Dear People of St. James’,

This week, our church calendar challenges us to throw ourselves, body and soul, into two of the essential disciplines of the Christian life: feasting and fasting.

First, feast. To feast is to take all of your good stuff, your best stuff, and to bring it to the table. But, it’s not just for you or for those close to you. It’s for the stranger who might just become a friend; it’s for the estranged who needs to be reconciled with you. To feast is to share in abundance, knowing from whence it comes, and knowing that our abundance does not simply belong to us.

Feasting is a discipline because we often don’t feel like feasting. We might feel like it would be wiser to save what we have, to store it up because life is full of scarcity. We might feel like it might be wiser to save up our energy for work already planned, instead of expending it on a holy opportunity to connect with strangers or those who are close to us whom we might take for granted. Feasting may feel to some like foolishness. We need church community to teach us how to feast and to share our abundance in a way that pushes back against the habits of conspicuous consumption and the hoarding of abundance that mark our culture.

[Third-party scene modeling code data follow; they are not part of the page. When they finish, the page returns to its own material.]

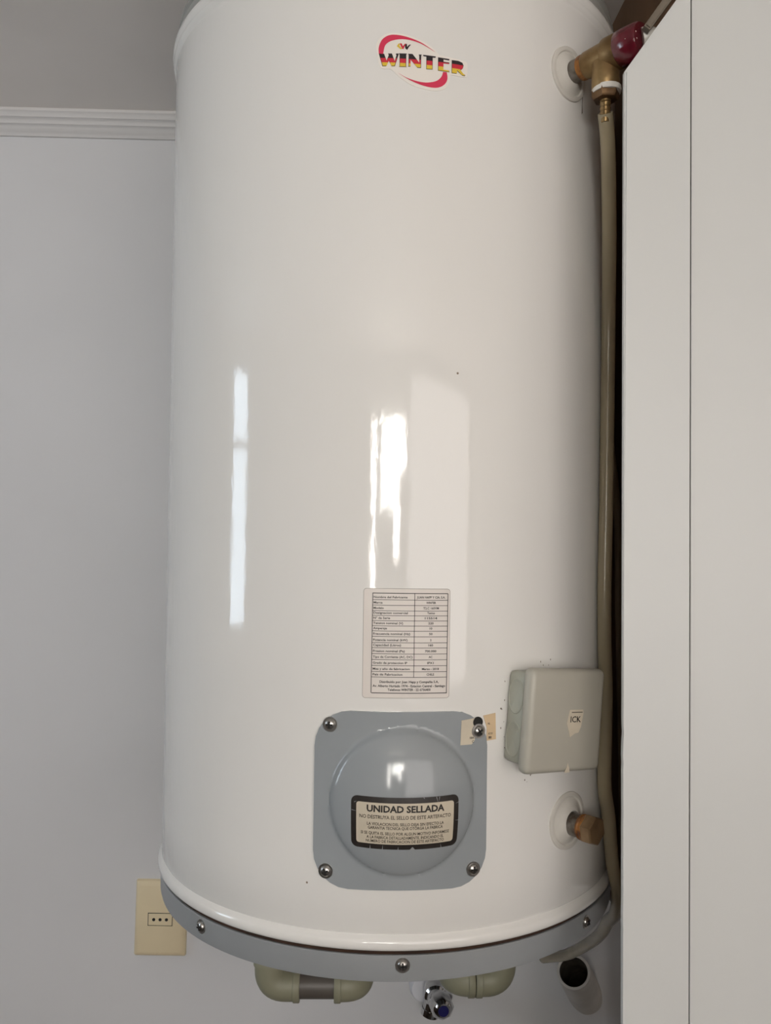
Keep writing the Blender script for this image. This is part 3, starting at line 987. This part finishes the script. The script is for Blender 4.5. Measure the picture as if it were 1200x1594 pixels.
elbow(tr, (0.0990, 0, zp + 0.005), (0.0770, 0, zp + 0.005), (0.0770, 0.032, zp + 0.005))
obj('wall_pipe', rev(bmesh.new(), (0.0770, 0.015, zp + 0.005), (0, 1, 0), [(0, 0), (0, 0.0125), (0.2555, 0.0125), (0.2555, 0)], 24), 'pvc_dark', tr)

# ------------------------------------------------------------------ chrome stop valve on the wall
V = Vector((0.0760, WALL_Y, 1.1180))
sv = thing('stop_valve', 'small chrome stop valve with a blue dot under the tank', 'valve', tuple(V))
obj('wall_rosette', rev(bmesh.new(), Vector((0.0640, WALL_Y, 1.1150)), (0, -1, 0), [(-0.0005, 0), (-0.0005, 0.0200), (0.016, 0.0195), (0.022, 0.0170), (0.0225, 0)], 32), 'white_pl', sv, 'white plastic wall rosette')
V = Vector((0.0765, WALL_Y, 1.1255))
bm = bmesh.new()
rev(bm, V, (0, -1, 0), [(-0.0005, 0), (-0.0005, 0.0120), (0.040, 0.0120), (0.040, 0.0150), (0.060, 0.0150), (0.063, 0.0120), (0.076, 0.0110), (0.076, 0)], 24)
rev(bm, V + Vector((0, -0.050, 0)), (-0.25, 0, -1), [(0.006, 0), (0.006, 0.0115), (0.022, 0.0115), (0.022, 0.0125), (0.030, 0.0125), (0.030, 0)], 20)
rev(bm, V + Vector((0, -0.050, 0)), (0.8, 0, -0.35), [(0.006, 0), (0.008, 0.0105), (0.020, 0.0100), (0.023, 0.007), (0.023, 0)], 6)
obj('valve_body', bm, 'chrome', sv, 'chrome valve body')
kn = Vector((0.0800, 0.196, 1.1285))
kd = Vector((0.10, -1, 0.06)).normalized()
bm = rev(bmesh.new(), kn, kd, [(0, 0), (0, 0.0120), (0.005, 0.0160), (0.020, 0.0160), (0.027, 0.0125), (0.030, 0.0095), (0.0305, 0)], 8)
obj('knob', bm, 'chrome', sv, 'ribbed chrome knob')
obj('blue_dot', rev(bmesh.new(), kn + kd * 0.0303, kd, [(0, 0), (0, 0.0070), (0.0008, 0.0066), (0.0010, 0)], 24), 'blue', sv, 'dark blue cap')

# ------------------------------------------------------------------ open white pipe end on the wall at lower right
a = Vector((0.2640, 0.215, 1.1560)); b = Vector((0.3000, 0.285, 1.0860))
d = (b - a)
bm = rev(bmesh.new(), a, d, [(0.06, 0.0), (0.06, 0.0175), (0.0, 0.0190), (0.0, 0.0225), (0.03, 0.0235), (d.length, 0.0240)], 32, mats=[1, 1, 0, 0, 0])
wp = obj('drain_pipe', bm, ['sleeve', 'grime'])  # second material paints the mouth's inner shade
tag(wp, 'dirty white open pipe end on the wall below the drain hose', 'pipe')

# ------------------------------------------------------------------ beige socket on the wall
S = Vector((-0.3050, WALL_Y, 1.2050))
so = thing('wall_socket', 'beige wall socket with three holes beside the bottom of the tank', 'socket', tuple(S))
srot = Matrix.Rotation(math.radians(1.0), 3, 'Y')


def splace(bm):
    for v in bm.verts:
        v.co = srot @ v.co + S
    return bm


bm = bmesh.new()
lv = []
for hw, hh, y in ((0.0360, 0.0525, 0.001), (0.0360, 0.0525, -0.0030), (0.0345, 0.0508, -0.0055), (0.0275, 0.0435, -0.0085), (0.0, 0.0, -0.0085)):
    if hw == 0:
        continue
    lv.append([bm.verts.new((sx * hw, y, sz * hh)) for sx, sz in ((-1, -1), (1, -1), (1, 1), (-1, 1))])
for i in range(len(lv) - 1):
    for k in range(4):
        q = (k + 1) % 4
        bm.faces.new((lv[i][k], lv[i][q], lv[i + 1][q], lv[i + 1][k]))
bm.faces.new(lv[-1])
bmesh.ops.bevel(bm, geom=[e_ for e_ in bm.edges if len(e_.link_faces) == 2], offset=0.0012, segments=2, affect='EDGES', clamp_overlap=True)
obj('plate', splace(bm), 'socket', so)
obj('module_gap', splace(bx((-0.0172, -0.0087, -0.0089), (0.0172, -0.0080, 0.0089))), 'dark', so)
md = obj('module', splace(bx((-0.0164, -0.0094, -0.0081), (0.0164, -0.0080, 0.0081), 0.0004, 1)), 'socket', so)
for k in (-1, 0, 1):
    obj('pin_hole', splace(rev(bmesh.new(), (k * 0.0088, -0.0092, 0), (0, -1, 0), [(0, 0), (0, 0.0022), (0.0004, 0.0022), (0.0004, 0)], 16)), 'dark', so)

# ------------------------------------------------------------------ white boarded partition at the right
PY = -0.268
part = thing('partition', 'white painted board partition with one corner cut off, right of the tank', 'partition', (0.30, PY, 0))


def slab(pts, y0, y1, bev=0.0012):
    bm = bmesh.new()
    f = [bm.verts.new((x, y0, z)) for x, z in pts]
    k = [bm.verts.new((x, y1, z)) for x, z in pts]
    bm.faces.new(f); bm.faces.new(k[::-1])
    for i in range(len(pts)):
        j = (i + 1) % len(pts)
        bm.faces.new((f[i], f[j], k[j], k[i]))
    bmesh.ops.bevel(bm, geom=[e_ for e_ in bm.edges if abs(e_.verts[0].co.y - y0) < 1e-6 and abs(e_.verts[1].co.y - y0) < 1e-6],
                    offset=bev, segments=2, affect='EDGES', clamp_overlap=True)
    return bm


def chip(z):
    """slightly chipped lower edge of the board"""
    return 0.0005 * noise.noise(Vector((z * 60, 3.1, 0))) + 0.0003 * noise.noise(Vector((z * 170, 9.1, 0)))


edge = lambda z: 0.1793 + (2.1297 - z) * 0.0047
gro = lambda z: 0.2344 + (2.1846 - z) * 0.0031
pts = [(edge(2.1297), 2.1297)]
z = 1.62
while z > 1.38:
    pts.append((edge(z) + (chip(z) if 1.42 < z < 1.60 else 0), z)); z -= 0.006
pts += [(edge(0.0), 0.0), (gro(0.0) - 0.0006, 0.0), (gro(CEIL) - 0.0006, CEIL), (0.2211 + (CEIL - 2.1896) * 0.7073, CEIL)]
pts = [p for p in pts]
dx = 0.2211 - edge(2.1297); dz = 2.1896 - 2.1297
ztop = 2.1297 + dz * (gro(2.25) - 0.0006 - edge(2.1297)) / dx
pts = pts[:-2] + [(gro(ztop) - 0.0006, ztop)]
obj('board', slab(pts, PY, PY + 0.006, 0.0016), 'board', part)
zt2 = ztop
pts2 = [(gro(0) + 0.0006, 0.0), (0.62, 0.0), (0.62, CEIL), (0.2211 + (CEIL - 2.1896) * dx / dz, CEIL), (gro(zt2) + 0.0006, zt2 + 0.0012 * dz / dx)]
obj('board', slab(pts2, PY + 0.0016, PY + 0.007, 0.0003), 'board', part)
obj('side_board', bx((0.2485, PY + 0.0142, 1.375), (0.2635, WALL_Y, CEIL)), 'wood', part, 'dark brown raw wooden side board')
# narrow batten behind the cut corner
nrm = Vector((-dz, dx)).normalized()
p0 = Vector((edge(2.1297), 2.1297)) + Vector((dx, dz)) * 0.62
p1 = p0 + Vector((dx, dz)) * 2.6
q = [p0 + nrm * 0.0035, p1 + nrm * 0.0035, p1 + nrm * 0.0105, p0 + nrm * 0.0095]
obj('batten', slab([(v.x, v.y) for v in q], PY + 0.0065, PY + 0.014), 'batten', part, 'narrow brown-grey batten behind the cut corner')
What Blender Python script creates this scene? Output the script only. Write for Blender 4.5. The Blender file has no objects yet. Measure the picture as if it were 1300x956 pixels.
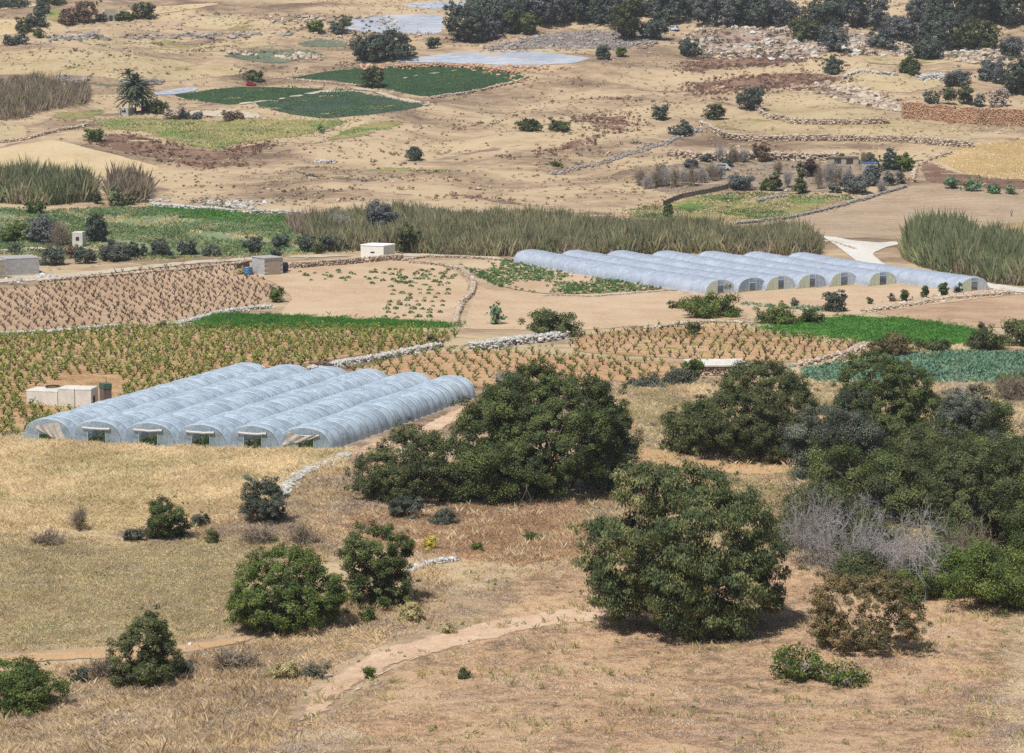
import bpy, math, random
import numpy as np
from mathutils import Vector
from mathutils.geometry import delaunay_2d_cdt

R = math.radians
# ------------------------------------------------------------------ camera model
F, CX, CY, HZ = 3000.0, 650.0, 478.0, 61.0
PITCH = math.atan((CY - HZ) / F)
CAMZ = 50.7
sc = bpy.context.scene
COL = sc.collection
cam_d = bpy.data.cameras.new('camera'); cam = bpy.data.objects.new('camera', cam_d); COL.objects.link(cam)
cam_d.sensor_width = 36.0; cam_d.lens = 36.0 * F / 1300.0
cam_d.clip_start = 1.0; cam_d.clip_end = 9000.0
cam.location = (0, 0, CAMZ); cam.rotation_euler = (math.pi / 2 - PITCH, 0, 0)
sc.camera = cam

# ------------------------------------------------------------------ terrain
_PY = np.array([956, 867, 800, 700, 568, 492, 430, 370, 330, 280, 200, 107, 35, 0, -60], float)
_PS = np.array([17, 15, 13.9, 12.2, 10, 8.7, 7.5, 6.3, 5.7, 5.0, 4.2, 3.5, 3.1, 2.95, 2.6])
_pz = CAMZ - (_PY - HZ) / _PS
_pd = F / _PS
_PD = np.concatenate([[-400, -20, 40, 100], _pd, [1300, 1700, 2600, 5000]])
_PZ = np.concatenate([[62, 48.5, 24, 5], _pz, [118, 150, 165, 150]])
_T = np.arange(-400, 5000, 2.0)
_Z = np.interp(_T, _PD, _PZ)
_k = np.exp(-0.5 * (np.arange(-20, 21) / 7.0) ** 2); _k /= _k.sum()
_Z = np.convolve(np.pad(_Z, 20, mode='edge'), _k, mode='valid')
_rw = random.Random(5)
def _waves(n, l0, l1):
    out = []
    for i in range(n):
        L = l0 * (l1 / l0) ** _rw.random(); a = _rw.random() * 6.283; out.append((6.283 / L * math.cos(a), 6.283 / L * math.sin(a), _rw.random() * 6.283, L / l1))
    return out
_W1, _W2 = _waves(9, 45, 170), _waves(7, 12, 34)
def sm(x, a, b):
    t = np.clip((x - a) / (b - a), 0, 1); return t * t * (3 - 2 * t)
def H(x, y):
    x = np.asarray(x, float); y = np.asarray(y, float)
    z = np.interp(y, _T, _Z)
    r = sum(w[3] * np.sin(w[0] * x + w[1] * y + w[2]) for w in _W1)
    q = sum(w[3] * np.sin(w[0] * x + w[1] * y + w[2]) for w in _W2)
    hill = sm(y, 580, 720)
    near = 1 - sm(y, 230, 300)
    return z + r * (0.12 + 0.8 * hill + 0.18 * near) + q * (0.03 + 0.27 * hill + 0.07 * near)
_sinP, _cosP = math.sin(PITCH), math.cos(PITCH)
def U(px, py):
    """ground point seen at a photo position"""
    px = np.atleast_1d(np.asarray(px, float)); py = np.atleast_1d(np.asarray(py, float))
    u = (px - CX) / F; v = (py - CY) / F
    dy = _cosP - v * _sinP; dz = -_sinP - v * _cosP
    ax = u / dy; az = dz / dy
    Y = np.full(px.shape, 150.0); hit = np.zeros(px.shape, bool); prev = Y.copy()
    while not hit.all() and Y.min() < 3200:
        step = np.where(hit, 0, np.maximum(1.5, Y * 0.006))
        Yn = Y + step
        below = (CAMZ + az * Yn) < H(ax * Yn, Yn)
        new = below & ~hit
        prev = np.where(hit, prev, Y); 
        Y = np.where(hit, Y, Yn); hit |= new
        if Y[~hit].size and Y[~hit].min() > 3000: break
    lo, hi = prev, Y
    for _ in range(18):
        m = (lo + hi) / 2; b = (CAMZ + az * m) < H(ax * m, m)
        hi = np.where(b, m, hi); lo = np.where(b, lo, m)
    Y = hi
    return np.stack([ax * Y, Y, H(ax * Y, Y)], 1)
def G(px, py): return U([px], [py])[0]
def S(p): return F / p[1]          # pixels per metre there

# ------------------------------------------------------------------ mesh helpers
def link(name, V, Fs, mats, tint=None, parent=None, fmat=None, smooth=False, origin=None):
    """Fs: list of (m,k) index arrays"""
    V = np.asarray(V, np.float32)
    if origin is not None: V = V - np.asarray(origin, np.float32)
    me = bpy.data.meshes.new(name)
    Fs = [np.asarray(f, np.int32) for f in Fs if len(f)]
    nl = sum(f.size for f in Fs); nf = sum(len(f) for f in Fs)
    me.vertices.add(len(V)); me.vertices.foreach_set('co', V.ravel())
    me.loops.add(nl); me.loops.foreach_set('vertex_index', np.concatenate([f.ravel() for f in Fs]))
    me.polygons.add(nf)
    tot = np.concatenate([np.full(len(f), f.shape[1], np.int32) for f in Fs])
    st = np.concatenate([[0], np.cumsum(tot)[:-1]]).astype(np.int32)
    me.polygons.foreach_set('loop_start', st)
    try: me.polygons.foreach_set('loop_total', tot)
    except Exception: pass
    if not isinstance(mats, (list, tuple)): mats = [mats]
    for m in mats: me.materials.append(m)
    if fmat is not None: me.polygons.foreach_set('material_index', np.asarray(fmat, np.int32))
    me.polygons.foreach_set('use_smooth', np.full(nf, bool(smooth)))
    if tint is not None:
        a = me.attributes.new('tint', 'FLOAT', 'POINT'); a.data.foreach_set('value', np.asarray(tint, np.float32))
    me.update(calc_edges=True)
    o = bpy.data.objects.new(name, me); COL.objects.link(o)
    if parent is not None: o.parent = parent
    elif origin is not None: o.location = [float(v) for v in origin]
    return o
def tag(o, label=None, cat=None, group=None, kind=None):
    if label: o['label'] = label
    if cat: o['category'] = cat
    if group: o['group'] = group
    if kind: o['kind'] = kind
    return o
def empty(name, loc, label, cat, group=None):
    o = bpy.data.objects.new(name, None); COL.objects.link(o); o.empty_display_size = 0.3
    o.location = [float(v) for v in loc]; return tag(o, label, cat, group)

class MB:
    """collects boxes, tubes, stones; builds ONE mesh"""
    def __init__(s): s.v = []; s.q = []; s.t = []; s.n = 0; s.qm = []; s.tm = []
    def add(s, V, Q=None, T=None, m=0):
        V = np.asarray(V, float)
        if Q is not None and len(Q): Q = np.asarray(Q); s.q.append(Q + s.n); s.qm.append(np.full(len(Q), m))
        if T is not None and len(T): T = np.asarray(T); s.t.append(T + s.n); s.tm.append(np.full(len(T), m))
        s.v.append(V); s.n += len(V)
    def box(s, c, d, rz=0, m=0, taper=1.0):
        x, y, z = d[0] / 2, d[1] / 2, d[2] / 2
        V = np.array([[-x, -y, -z], [x, -y, -z], [x, y, -z], [-x, y, -z], [-x * taper, -y * taper, z], [x * taper, -y * taper, z], [x * taper, y * taper, z], [-x * taper, y * taper, z]])
        c_, s_ = math.cos(rz), math.sin(rz)
        V = V @ np.array([[c_, s_, 0], [-s_, c_, 0], [0, 0, 1]]) + np.asarray(c, float)
        s.add(V, [[0, 3, 2, 1], [4, 5, 6, 7], [0, 1, 5, 4], [1, 2, 6, 5], [2, 3, 7, 6], [3, 0, 4, 7]], m=m)
    def hexa(s, V, m=0):
        s.add(V, [[0, 3, 2, 1], [4, 5, 6, 7], [0, 1, 5, 4], [1, 2, 6, 5], [2, 3, 7, 6], [3, 0, 4, 7]], m=m)
    def tubes(s, P0, P1, r0, r1, k=4, m=0):
        P0 = np.atleast_2d(np.asarray(P0, float)); P1 = np.atleast_2d(np.asarray(P1, float)); n = len(P0)
        r0 = np.broadcast_to(r0, (n,)).astype(float); r1 = np.broadcast_to(r1, (n,)).astype(float)
        d = P1 - P0; d /= np.linalg.norm(d, axis=1, keepdims=True) + 1e-9
        ref = np.where(np.abs(d[:, 2:3]) > 0.9, [[1., 0, 0]], [[0, 0, 1.]])
        a = np.cross(d, ref); a /= np.linalg.norm(a, axis=1, keepdims=True) + 1e-9; b = np.cross(d, a)
        V = np.zeros((n, 2 * k, 3))
        for i in range(k):
            t = 6.2832 * i / k; o = a * math.cos(t) + b * math.sin(t)
            V[:, i] = P0 + o * r0[:, None]; V[:, k + i] = P1 + o * r1[:, None]
        base = np.array([[i, (i + 1) % k, k + (i + 1) % k, k + i] for i in range(k)])
        Q = (base[None] + (np.arange(n) * 2 * k)[:, None, None]).reshape(-1, 4)
        s.add(V.reshape(-1, 3), Q, m=m)
    def tube_path(s, pts, r, k=6, m=0):
        pts = np.asarray(pts, float); r = np.broadcast_to(r, (len(pts),))
        s.tubes(pts[:-1], pts[1:], r[:-1], r[1:], k, m)
    def stones(s, C, sc3, rng, m=0, jit=0.28):
        C = np.asarray(C, float); n = len(C); sc3 = np.broadcast_to(sc3, (n, 3))
        V = ICO[None] * (1 + jit * (rng.random((n, 12, 1)) - 0.5) * 2) * sc3[:, None] * 0.5
        a = rng.random(n) * 6.283; c_, s_ = np.cos(a), np.sin(a)
        x = V[..., 0] * c_[:, None] - V[..., 1] * s_[:, None]; y = V[..., 0] * s_[:, None] + V[..., 1] * c_[:, None]
        V = np.stack([x, y, V[..., 2]], -1) + C[:, None]
        T = (ICOF[None] + (np.arange(n) * 12)[:, None, None]).reshape(-1, 3)
        s.add(V.reshape(-1, 3), T=T, m=m)
        return n
    def build(s, name, mats, parent=None, origin=None, tint=None, smooth=False):
        V = np.concatenate(s.v)
        Fs, fm = [], []
        if s.q: Fs.append(np.concatenate(s.q)); fm.append(np.concatenate(s.qm))
        if s.t: Fs.append(np.concatenate(s.t)); fm.append(np.concatenate(s.tm))
        if parent is not None and origin is None: origin = parent.location[:]
        return link(name, V, Fs, mats, tint=tint, parent=parent, origin=origin, fmat=np.concatenate(fm), smooth=smooth)
_g = (1 + 5 ** 0.5) / 2
ICO = np.array([[-1, _g, 0], [1, _g, 0], [-1, -_g, 0], [1, -_g, 0], [0, -1, _g], [0, 1, _g], [0, -1, -_g], [0, 1, -_g], [_g, 0, -1], [_g, 0, 1], [-_g, 0, -1], [-_g, 0, 1]]) / 1.9
ICOF = np.array([[0, 11, 5], [0, 5, 1], [0, 1, 7], [0, 7, 10], [0, 10, 11], [1, 5, 9], [5, 11, 4], [11, 10, 2], [10, 7, 6], [7, 1, 8], [3, 9, 4], [3, 4, 2], [3, 2, 6], [3, 6, 8], [3, 8, 9], [4, 9, 5], [2, 4, 11], [6, 2, 10], [8, 6, 7], [9, 8, 1]])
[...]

The prophets remind us that fasting is a discipline that must be geared toward the liberation of others. In fasting, we place limits on our own freedom so that others might be more free. What kind of fast in your life might prove liberating for your own spirit and for the others in your life? One year a close friend of mine gave up alcohol for Lent and pledged to calculate the money she saved and to give that amount to a good cause. Good, right? But, reflecting on that season later, she also found that in forgoing social drinking she was able to listen with greater empathy to her friends and partner. She was more open to their stories, and the healing of relationships that flowed from that listening was as liberating as the money she saved and put into relief and development work.

This week, we are called to take our feasting and our fasting seriously. Even if you don’t come to the church for pancakes and frivolity on Tuesday, how will you keep the feast this week? What kind of Lenten fast will you choose for sake of the liberation of others?